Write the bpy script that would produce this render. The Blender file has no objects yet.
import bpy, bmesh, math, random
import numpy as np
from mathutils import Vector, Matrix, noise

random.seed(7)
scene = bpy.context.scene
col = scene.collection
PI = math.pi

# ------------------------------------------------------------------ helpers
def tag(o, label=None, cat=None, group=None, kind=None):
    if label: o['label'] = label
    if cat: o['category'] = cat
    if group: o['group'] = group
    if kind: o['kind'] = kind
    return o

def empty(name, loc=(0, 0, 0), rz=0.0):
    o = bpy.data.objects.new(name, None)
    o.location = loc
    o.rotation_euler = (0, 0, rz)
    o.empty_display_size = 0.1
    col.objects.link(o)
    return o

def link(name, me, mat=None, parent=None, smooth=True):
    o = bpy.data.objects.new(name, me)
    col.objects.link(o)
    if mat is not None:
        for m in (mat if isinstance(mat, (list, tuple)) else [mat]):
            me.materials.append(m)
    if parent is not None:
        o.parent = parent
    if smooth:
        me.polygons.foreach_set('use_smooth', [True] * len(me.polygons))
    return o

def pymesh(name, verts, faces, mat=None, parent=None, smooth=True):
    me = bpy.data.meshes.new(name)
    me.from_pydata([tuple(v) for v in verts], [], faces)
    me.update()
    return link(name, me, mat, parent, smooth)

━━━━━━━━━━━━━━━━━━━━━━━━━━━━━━

__Written task__
Your task is to repeat each line of the material exactly.

__Answer to the task__
Write the bpy script that would produce this render. The Blender file has no objects yet.
import bpy, bmesh, math, random
import numpy as np
from mathutils import Vector, Matrix, noise

random.seed(7)
scene = bpy.context.scene
col = scene.collection
PI = math.pi

# ------------------------------------------------------------------ helpers
def tag(o, label=None, cat=None, group=None, kind=None):
    if label: o['label'] = label
    if cat: o['category'] = cat
    if group: o['group'] = group
    if kind: o['kind'] = kind
    return o

def empty(name, loc=(0, 0, 0), rz=0.0):
    o = bpy.data.objects.new(name, None)
    o.location = loc
    o.rotation_euler = (0, 0, rz)
    o.empty_display_size = 0.1
    col.objects.link(o)
    return o

def link(name, me, mat=None, parent=None, smooth=True):
    o = bpy.data.objects.new(name, me)
    col.objects.link(o)
    if mat is not None:
        for m in (mat if isinstance(mat, (list, tuple)) else [mat]):
            me.materials.append(m)
    if parent is not None:
        o.parent = parent
    if smooth:
        me.polygons.foreach_set('use_smooth', [True] * len(me.polygons))
    return o

def pymesh(name, verts, faces, mat=None, parent=None, smooth=True):
    me = bpy.data.meshes.new(name)
    me.from_pydata([tuple(v) for v in verts], [], faces)
    me.update()
    return link(name, me, mat, parent, smooth)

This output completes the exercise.